L’ultima chance per i ricercatori precari: 470 concorsi per ottenere il posto a vita
Oggi il quotidiano La Stampa ha diffuso la notizia che gli Atenei italiani, negli ultimi quindici giorni di dicembre, hanno indetto una mole enorme di concorsi, quasi pari a quella di tutto il resto del 2010.
I bandi, dal primo gennaio al 13 dicembre 2010, sono stati circa 600; dal 14 dicembre a fine anno, sono stati addirittura 470. Questa mossa rappresenta il colpo di coda delle università per stabilizzare i precari e per usufruire di fondi, già incassati, che altrimenti avrebbero dovuto restituire. La riforma Gelmini, anche se passata all’esame delle Camere, non è ancora stata pubblicata e, per essere applicata, avrà bisogno di innumerevoli decreti attuativi, che ancora non ci sono: per questo molti atenei non hanno perso tempo e hanno pensato di sistemare la posizione lavorativa di molti ricercatori precari, che avranno così, per l’ultima volta, la possibilità di restare ricercatori a vita.

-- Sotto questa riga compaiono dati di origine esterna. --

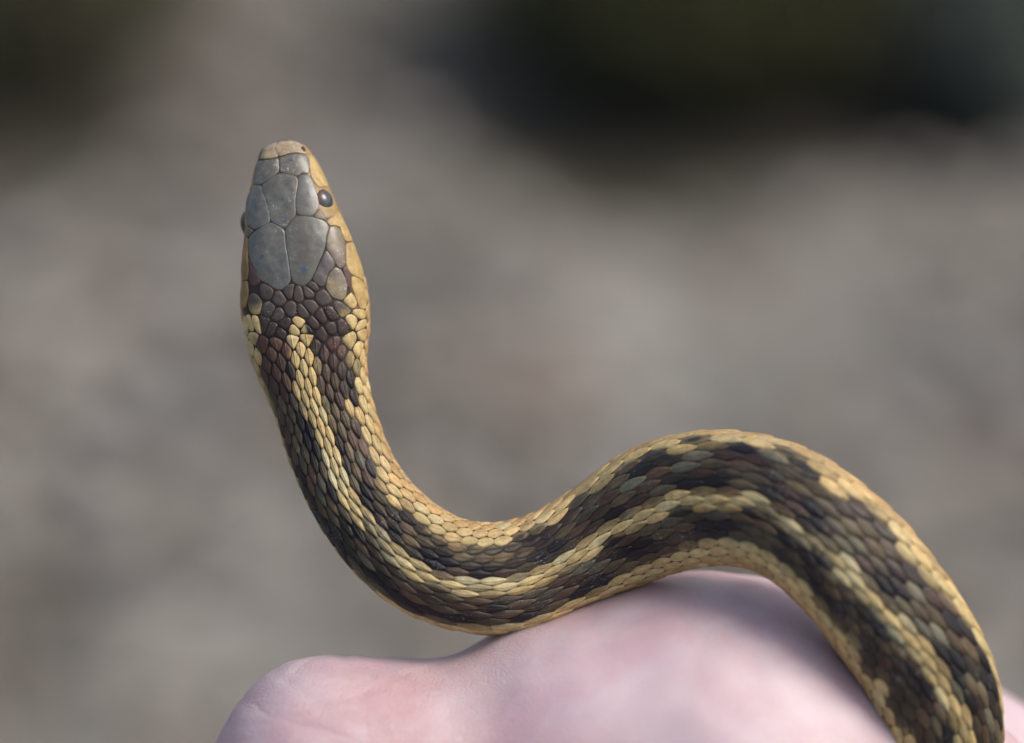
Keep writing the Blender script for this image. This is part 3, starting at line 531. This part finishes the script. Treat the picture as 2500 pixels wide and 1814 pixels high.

La riforma dell’Università, infatti, ha abolito la figura del ricercatore a tempo indeterminato: d’ora in poi si potrà essere ricercatore per un massimo di otto anni, al termine dei quali o si diventa professori associati o si esce per sempre dal mondo accademico.
Soddisfatti per l’indizione di questi concorsi i membri dell’Apri, l’Associazione dei precari della ricerca italiani; il loro presidente, Alessio Bottrighi, però ha rivelato che le università avrebbero potuto fare molto di più, perché in possesso di fondi per bandire altri 130 posti: alcuni atenei, invece, tra cui Palermo, Siena, Tor Vergata, hanno deciso di intascare i soldi, senza indire concorsi.
Intanto ieri al Quirinale, sono stati ricevuti dal presidente Napolitano i rappresentanti del Cnsu, il Consiglio nazionale degli studenti universitari; il capo dello Stato avrebbe espresso loro l’invito ad essere propositivi, visto che la riforma è un processo appena iniziato, che può ancora essere migliorato.